TASK OBJECTIVE |
Return every record exactly as written.
── DATA SUPPLIED
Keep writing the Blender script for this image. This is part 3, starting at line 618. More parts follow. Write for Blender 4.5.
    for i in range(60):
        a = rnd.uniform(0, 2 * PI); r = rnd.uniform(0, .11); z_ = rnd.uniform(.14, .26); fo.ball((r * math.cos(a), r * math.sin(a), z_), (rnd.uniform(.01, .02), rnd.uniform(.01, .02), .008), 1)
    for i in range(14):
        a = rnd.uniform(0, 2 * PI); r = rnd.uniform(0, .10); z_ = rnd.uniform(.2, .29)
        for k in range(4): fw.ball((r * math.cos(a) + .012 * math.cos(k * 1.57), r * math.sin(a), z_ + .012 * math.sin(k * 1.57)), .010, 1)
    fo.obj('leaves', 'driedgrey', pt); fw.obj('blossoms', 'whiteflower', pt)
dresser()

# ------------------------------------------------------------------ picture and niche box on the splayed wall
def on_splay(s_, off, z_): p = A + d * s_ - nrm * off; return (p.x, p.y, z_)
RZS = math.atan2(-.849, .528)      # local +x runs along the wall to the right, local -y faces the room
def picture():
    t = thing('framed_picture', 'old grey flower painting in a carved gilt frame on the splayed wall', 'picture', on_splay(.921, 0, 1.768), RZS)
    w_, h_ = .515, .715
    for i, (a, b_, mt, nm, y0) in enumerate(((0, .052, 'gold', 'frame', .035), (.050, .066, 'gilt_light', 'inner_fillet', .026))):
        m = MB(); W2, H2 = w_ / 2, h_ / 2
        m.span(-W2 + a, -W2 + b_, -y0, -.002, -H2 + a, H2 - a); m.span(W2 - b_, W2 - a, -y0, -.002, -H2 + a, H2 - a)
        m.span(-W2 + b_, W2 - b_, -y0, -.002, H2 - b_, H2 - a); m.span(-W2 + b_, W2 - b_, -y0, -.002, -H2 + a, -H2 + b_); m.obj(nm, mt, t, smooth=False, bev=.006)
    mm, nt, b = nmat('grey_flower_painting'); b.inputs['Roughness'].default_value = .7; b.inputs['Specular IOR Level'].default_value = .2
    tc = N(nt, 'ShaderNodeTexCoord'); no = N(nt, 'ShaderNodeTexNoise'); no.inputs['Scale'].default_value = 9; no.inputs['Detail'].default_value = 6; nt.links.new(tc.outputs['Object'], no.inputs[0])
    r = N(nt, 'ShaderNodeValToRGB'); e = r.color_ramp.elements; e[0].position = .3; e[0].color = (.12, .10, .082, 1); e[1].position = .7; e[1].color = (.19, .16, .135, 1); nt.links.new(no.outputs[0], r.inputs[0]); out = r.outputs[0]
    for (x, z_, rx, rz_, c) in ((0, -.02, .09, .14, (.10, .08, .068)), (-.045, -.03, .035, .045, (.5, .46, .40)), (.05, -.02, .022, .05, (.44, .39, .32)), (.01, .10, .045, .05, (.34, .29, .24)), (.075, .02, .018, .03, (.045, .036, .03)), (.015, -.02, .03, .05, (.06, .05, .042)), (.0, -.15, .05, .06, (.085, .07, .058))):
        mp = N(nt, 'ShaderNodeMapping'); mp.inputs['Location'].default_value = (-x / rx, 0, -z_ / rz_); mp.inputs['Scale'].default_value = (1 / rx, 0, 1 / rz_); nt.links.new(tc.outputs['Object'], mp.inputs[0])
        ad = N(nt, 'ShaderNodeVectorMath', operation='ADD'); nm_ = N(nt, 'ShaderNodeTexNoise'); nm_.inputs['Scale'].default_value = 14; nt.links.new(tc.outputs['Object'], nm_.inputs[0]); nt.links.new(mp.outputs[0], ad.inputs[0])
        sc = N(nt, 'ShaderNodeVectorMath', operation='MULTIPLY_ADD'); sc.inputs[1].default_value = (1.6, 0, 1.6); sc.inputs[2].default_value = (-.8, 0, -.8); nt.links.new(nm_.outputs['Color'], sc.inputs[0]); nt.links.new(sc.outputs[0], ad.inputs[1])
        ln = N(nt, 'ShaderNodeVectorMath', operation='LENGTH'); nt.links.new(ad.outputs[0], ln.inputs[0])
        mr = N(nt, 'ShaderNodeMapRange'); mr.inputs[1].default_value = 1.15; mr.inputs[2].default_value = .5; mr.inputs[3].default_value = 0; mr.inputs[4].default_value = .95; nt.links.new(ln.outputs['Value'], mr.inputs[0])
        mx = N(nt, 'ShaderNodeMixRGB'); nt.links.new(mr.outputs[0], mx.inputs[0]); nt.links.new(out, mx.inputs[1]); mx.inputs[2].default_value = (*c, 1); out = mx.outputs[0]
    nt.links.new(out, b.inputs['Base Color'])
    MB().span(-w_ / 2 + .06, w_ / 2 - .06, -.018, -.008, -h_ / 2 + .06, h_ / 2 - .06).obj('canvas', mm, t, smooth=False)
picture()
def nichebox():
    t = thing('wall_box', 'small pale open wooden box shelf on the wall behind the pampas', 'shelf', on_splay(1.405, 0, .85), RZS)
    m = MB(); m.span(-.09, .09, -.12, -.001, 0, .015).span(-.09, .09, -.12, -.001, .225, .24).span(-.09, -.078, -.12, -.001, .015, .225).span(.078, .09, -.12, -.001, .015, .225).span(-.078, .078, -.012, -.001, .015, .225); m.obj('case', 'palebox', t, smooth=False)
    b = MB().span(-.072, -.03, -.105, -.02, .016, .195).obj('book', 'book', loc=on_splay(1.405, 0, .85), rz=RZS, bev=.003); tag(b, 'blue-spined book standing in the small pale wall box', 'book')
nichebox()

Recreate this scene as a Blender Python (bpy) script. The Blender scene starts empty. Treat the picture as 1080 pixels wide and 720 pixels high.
────
FULL SOLUTION |
Keep writing the Blender script for this image. This is part 3, starting at line 618. More parts follow. Write for Blender 4.5.
    for i in range(60):
        a = rnd.uniform(0, 2 * PI); r = rnd.uniform(0, .11); z_ = rnd.uniform(.14, .26); fo.ball((r * math.cos(a), r * math.sin(a), z_), (rnd.uniform(.01, .02), rnd.uniform(.01, .02), .008), 1)
    for i in range(14):
        a = rnd.uniform(0, 2 * PI); r = rnd.uniform(0, .10); z_ = rnd.uniform(.2, .29)
        for k in range(4): fw.ball((r * math.cos(a) + .012 * math.cos(k * 1.57), r * math.sin(a), z_ + .012 * math.sin(k * 1.57)), .010, 1)
    fo.obj('leaves', 'driedgrey', pt); fw.obj('blossoms', 'whiteflower', pt)
dresser()

# ------------------------------------------------------------------ picture and niche box on the splayed wall
def on_splay(s_, off, z_): p = A + d * s_ - nrm * off; return (p.x, p.y, z_)
RZS = math.atan2(-.849, .528)      # local +x runs along the wall to the right, local -y faces the room
def picture():
    t = thing('framed_picture', 'old grey flower painting in a carved gilt frame on the splayed wall', 'picture', on_splay(.921, 0, 1.768), RZS)
    w_, h_ = .515, .715
    for i, (a, b_, mt, nm, y0) in enumerate(((0, .052, 'gold', 'frame', .035), (.050, .066, 'gilt_light', 'inner_fillet', .026))):
        m = MB(); W2, H2 = w_ / 2, h_ / 2
        m.span(-W2 + a, -W2 + b_, -y0, -.002, -H2 + a, H2 - a); m.span(W2 - b_, W2 - a, -y0, -.002, -H2 + a, H2 - a)
        m.span(-W2 + b_, W2 - b_, -y0, -.002, H2 - b_, H2 - a); m.span(-W2 + b_, W2 - b_, -y0, -.002, -H2 + a, -H2 + b_); m.obj(nm, mt, t, smooth=False, bev=.006)
    mm, nt, b = nmat('grey_flower_painting'); b.inputs['Roughness'].default_value = .7; b.inputs['Specular IOR Level'].default_value = .2
    tc = N(nt, 'ShaderNodeTexCoord'); no = N(nt, 'ShaderNodeTexNoise'); no.inputs['Scale'].default_value = 9; no.inputs['Detail'].default_value = 6; nt.links.new(tc.outputs['Object'], no.inputs[0])
    r = N(nt, 'ShaderNodeValToRGB'); e = r.color_ramp.elements; e[0].position = .3; e[0].color = (.12, .10, .082, 1); e[1].position = .7; e[1].color = (.19, .16, .135, 1); nt.links.new(no.outputs[0], r.inputs[0]); out = r.outputs[0]
    for (x, z_, rx, rz_, c) in ((0, -.02, .09, .14, (.10, .08, .068)), (-.045, -.03, .035, .045, (.5, .46, .40)), (.05, -.02, .022, .05, (.44, .39, .32)), (.01, .10, .045, .05, (.34, .29, .24)), (.075, .02, .018, .03, (.045, .036, .03)), (.015, -.02, .03, .05, (.06, .05, .042)), (.0, -.15, .05, .06, (.085, .07, .058))):
        mp = N(nt, 'ShaderNodeMapping'); mp.inputs['Location'].default_value = (-x / rx, 0, -z_ / rz_); mp.inputs['Scale'].default_value = (1 / rx, 0, 1 / rz_); nt.links.new(tc.outputs['Object'], mp.inputs[0])
        ad = N(nt, 'ShaderNodeVectorMath', operation='ADD'); nm_ = N(nt, 'ShaderNodeTexNoise'); nm_.inputs['Scale'].default_value = 14; nt.links.new(tc.outputs['Object'], nm_.inputs[0]); nt.links.new(mp.outputs[0], ad.inputs[0])
        sc = N(nt, 'ShaderNodeVectorMath', operation='MULTIPLY_ADD'); sc.inputs[1].default_value = (1.6, 0, 1.6); sc.inputs[2].default_value = (-.8, 0, -.8); nt.links.new(nm_.outputs['Color'], sc.inputs[0]); nt.links.new(sc.outputs[0], ad.inputs[1])
        ln = N(nt, 'ShaderNodeVectorMath', operation='LENGTH'); nt.links.new(ad.outputs[0], ln.inputs[0])
        mr = N(nt, 'ShaderNodeMapRange'); mr.inputs[1].default_value = 1.15; mr.inputs[2].default_value = .5; mr.inputs[3].default_value = 0; mr.inputs[4].default_value = .95; nt.links.new(ln.outputs['Value'], mr.inputs[0])
        mx = N(nt, 'ShaderNodeMixRGB'); nt.links.new(mr.outputs[0], mx.inputs[0]); nt.links.new(out, mx.inputs[1]); mx.inputs[2].default_value = (*c, 1); out = mx.outputs[0]
    nt.links.new(out, b.inputs['Base Color'])
    MB().span(-w_ / 2 + .06, w_ / 2 - .06, -.018, -.008, -h_ / 2 + .06, h_ / 2 - .06).obj('canvas', mm, t, smooth=False)
picture()
def nichebox():
    t = thing('wall_box', 'small pale open wooden box shelf on the wall behind the pampas', 'shelf', on_splay(1.405, 0, .85), RZS)
    m = MB(); m.span(-.09, .09, -.12, -.001, 0, .015).span(-.09, .09, -.12, -.001, .225, .24).span(-.09, -.078, -.12, -.001, .015, .225).span(.078, .09, -.12, -.001, .015, .225).span(-.078, .078, -.012, -.001, .015, .225); m.obj('case', 'palebox', t, smooth=False)
    b = MB().span(-.072, -.03, -.105, -.02, .016, .195).obj('book', 'book', loc=on_splay(1.405, 0, .85), rz=RZS, bev=.003); tag(b, 'blue-spined book standing in the small pale wall box', 'book')
nichebox()

Recreate this scene as a Blender Python (bpy) script. The Blender scene starts empty. Treat the picture as 1080 pixels wide and 720 pixels high.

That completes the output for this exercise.